One basic assumption in the theory of turbulence is that under large scale forcing, energy is transferred throguh nonlinearity to the small scales and the system establishes a unique statistical steady state. In numerical simulations, one typically forces very few low modes when studying the direct cascade process. Statistical properties of the turbulent flow are measured or calculated through time averaging rather than ensemble averaging.

One main purpose of this talk is to rigorously establish the validity of this basic assumption. We find it convenient to study this problem in a stochastic setting.

The ergodic theory of stochastic PDEs is delicate and poorly understood (when compared with stochastic ODEs). I will describe a technique which gives a number of new results for the 2D Stochastically Forced Navier Stokes Equation.

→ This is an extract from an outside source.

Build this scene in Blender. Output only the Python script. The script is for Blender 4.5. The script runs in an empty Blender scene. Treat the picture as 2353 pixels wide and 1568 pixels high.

It mixes a dynamic and a statistical understanding of the equation, building on ideas from infinite dimensional dynamical systems, statistical mechanics, and Markov chain theory. One could alternatively describe the approach as coupling with infinite memory or as the lack of phase transitions when correlations decay exponentially.

Along the way I will explain how there are different mechanisms for convergence in different regimes and how this is the key to making progress. I will use a number of simple examples to illustrate these points.